MAIF can only insure drivers who have been rejected by two private auto insurers or had their coverage canceled. Most of its clients have bad driving records, and a third of its clients are from Prince George’s County. Other large segments are from the Eastern Shore and Baltimore City.
Middleton said the negotiations will be delicate.
“We have to do this in a very collaborative, non-threatening environment to put cool heads together,” Middleton said. “We didn’t set [MAIF] up to be a competitor with the private market” but “we expect them to be a professional insurance company.”
MAIF has defended itself strongly against charges that it’s trying to be a private market competitor, noting that it has lost both market share and premium income over the past six years, according to testimony it gave the committee last week.
In 2003, MAIF covered 6.4 percent of the insurance market in Maryland, generating $221 million in premiums. That has steadily declined over the years, and last year MAIF only covered 2.7 percent of the drivers in the state and had under $100 million in premiums.
“It is simply wrong to suggest that MAIF is competing with the private market,” MAIF Board Chairman Derrick Davis said in written testimony to the committee. (He is no relation to House Economics Matters Committee Chairman Dereck Davis) “MAIF is doing exactly what it was set up to do…. We are shrinking as private industry insures more and more Marylanders. This is viewed by MAIF as a good thing, and a successful result of its statutory mission.”
But lobbyist Bryson Popham said the market share should be even lower, because MAIF keeps customers on even if they have no accidents and their driving record has improved.
Popham represents Agency Insurance Co. of Hanover, which also insures high-risk drivers. Jack Stansbury, who runs Agency Insurance, said MAIF was losing money by holding down rates, in violation of state law.
MAIF has admitted it held down rates so more people could stay insured, and that was one of the reasons for their losses. The agency cited legislative direction from the 1990s to hold down rates.
The sponsors of the bill were particularly upset that MAIF’s board of directors handed out $1.4 million in bonuses in 2008 despite a $20 million loss, at the same time other state employees were taking furloughs.
“There would have been no bonuses” without action by the board to change the criteria for the awards despite the loss, said Sen. George Della, D-Baltimore City, another persistent MAIF critic.
In response to questions from Della, Davis said it was MAIF Executive Director Kent Krabbe who recommended the bonuses to the board. Krabbe got the highest amount, $36,000.
There’s a full report on the audit, and Krabbe’s testimony at a January hearing, at MarylandReporter.com.

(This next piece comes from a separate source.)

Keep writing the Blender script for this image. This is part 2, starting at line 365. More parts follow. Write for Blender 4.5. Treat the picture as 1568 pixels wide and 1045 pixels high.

The bonuses will not be given this year and next due to language Gov. Martin O’Malley put in the state budget. As state employees, MAIF workers also had to take furloughs – essentially a temporary pay cut – saving the fund $792,000, according to budget analysts. But MAIF said the furloughs will actually cost the agency $1.2 million in claims, storage, attorney’s fees and slower collections.
MAIF gets no state funds, and depends entirely on premiums from its subscribers.
The bill also seeks to prohibit MAIF spending on marketing, public relations and lobbying, on which it spent $96,000 in 2008. The spending also included unspecified “strategic consulting services.” But MAIF said it actually spent about $10 million on consulting services, including money paid to actuaries and investment advisors to manage its investment portfolio.
“To say that you can’t have any consultants I think would be a gross injustice to MAIF, and not a wise thing,” Middleton said. But he was not sure what would be appropriate for MAIF bonuses, given that the agency competes for staff with others in the insurance business.
But Middleton said MAIF should not retain customers who are not high risk and can be insured by private companies.